Llegada la popular fiesta de san Fermín, presidida por el calor, los excesos y la tauromaquia que los separatistas vascos no se atreven todavía a prohibir, el alcalde, Joseba Asirón Sáez, ha colgado en el balcón del ayuntamiento la bandera del PNV


Ningún español mínimamente conocedor de la Historia de España ignora el importante papel que han jugado, a lo largo de los siglos, una serie de mitos que han servido para aglutinar a diversos grupos de compatriotas con intereses diversos.

Uno de ellos, de gran peso a la hora de conseguir privilegios, fue el mito cántabro, ligado a la irreductibilidad de las tribus norteñas frente a las legiones romanas. Combinado con él aparecerán otros como el de la limpieza de sangre o la pretendida hidalguía universal de territorios hoy más o menos coincidentes con los que integran varias comunidades autónomas tales como Cantabria, Vascongadas o Navarra.

Tales mitos, auténticas ideologías históricas promovidas por determinados sectores sociales ligados con fuerza al Antiguo Régimen, sobrevivieron hasta el convulso siglo XIX, hasta el punto de que el cantabrismo alumbraría un territorio en el mapa de regiones propuestas en el fugaz Decreto de Escosura de 1847. En tal cartografía, Cantabria la componían Las Vascongadas y Navarra, quedando la actual Cantabria, antes Montaña, integrada en una región llamada Burgos.

Pues bien, menos de dos siglos después, Pamplona, ciudad destacada de esa Cantabria fallida, está gobernada, gracias a la visceral política antiPP que desarrolla el Podemos, siempre al servicio de cualquier proyecto disolvente de la nación, por uno de los organismos ligados al separatismo vasco y, por lo tanto, heredero de la banda terrorista ETA.

Obtenida la legalidad, era más que previsible que las generaciones educadas, gracias a los sucesivos gobiernos de populares y socialista, en el odio a España y en la adoración al fantasmagórico y etnolingüístico proyecto de Euskal Herria, propiciara la llegada de estas sectas hispanófobas al poder municipal, de momento.

Es así como, llegada la popular fiesta de san Fermín, presidida por el calor, los excesos y la tauromaquia que los separatistas vascos no se atreven todavía a prohibir, el alcalde, Joseba Asirón Sáez (Pamplona 1962), doctor en una Historia contaminada de ficción y reconocido hombre al servicio del secesionismo vascongado, debidamente aleccionado en los ambientes de las ikastolas, ha colgado en el balcón del ayuntamiento la bandera del PNV, enseña del pseudopartido racista que fundara Sabino Arana tras abandonar el carlismo y abrazar la frenología.
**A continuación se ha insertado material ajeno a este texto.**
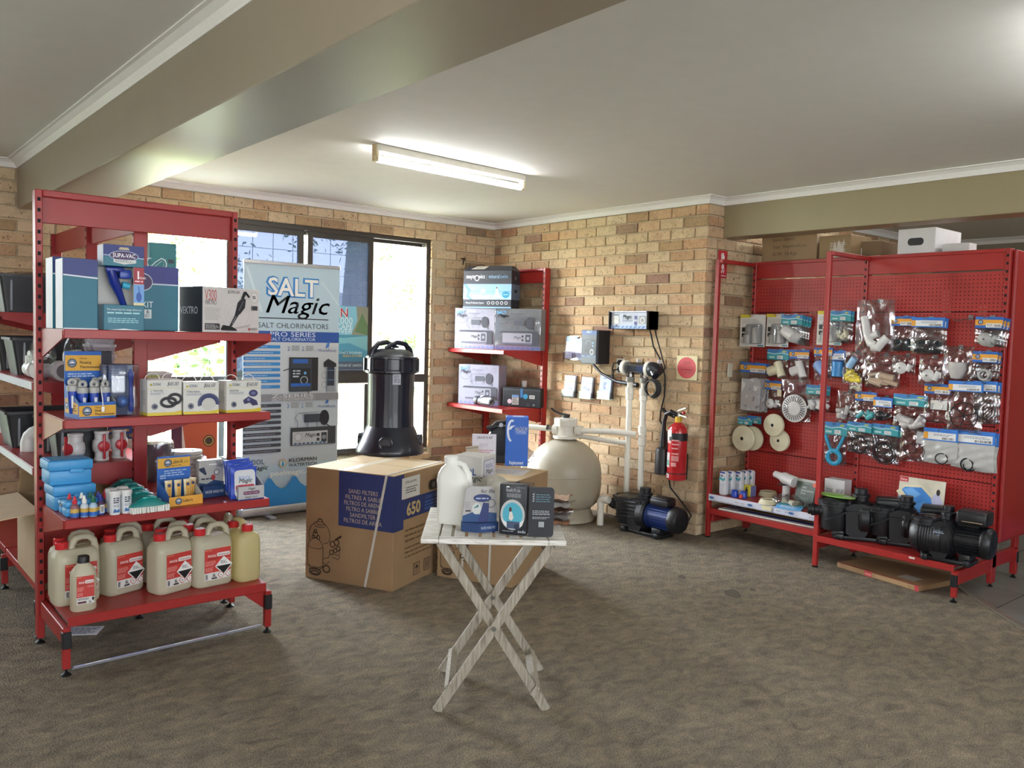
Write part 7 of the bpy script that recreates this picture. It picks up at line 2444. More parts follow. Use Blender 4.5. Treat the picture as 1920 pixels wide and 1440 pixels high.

El subterfugio empleado, y bien aireado con anterioridad, para colocar tal bandera, es el hecho de haber invitado oficialmente a tres miembros del Parlamento Vasco, a lo que hemos de añadir las manifestaciones que ha vertido en el periódico del tardofranquismo, el diario El País, siempre presto a dar espacio, en aras del pluralismo, a cualquier iniciativa disolvente de España. Es así como en una reverencial entrevista, Asirón, ha dicho que «en Pamplona no sobran banderas, falta una: la ikurriña».

Frente a esta maniobra, la Delegación del Gobierno en Navarra ha presentado un recurso contencioso administrativo por entender que se había vulnerado la legislación de la Comunidad Foral. No obstante, el daño ya está hecho, pues estos fastos, que Hemingway amplificara, ya han servido, una vez más, para que el separatismo vasco los utilice como caja de resonancia, de escala universal, de sus planes mutiladores de la nación.

El caso pamplonés constituye, de nuevo, una muestra de hasta qué punto ha resultado irresponsable, si no suicida, entregar la educación a los secesionistas, razón por la cual, desde la Fundación DENAES, reclamamos de nuevo a los partidos realmente nacionales, aquellos que tengan un sentido nacional mínimamente solvente de una España que garantice la no discriminación de ciudadanos, un esfuerzo para dejar a un lado el habitual sectarismo con el que se conducen para hacer que esta esencial competencia sea recuperada por el gobierno central.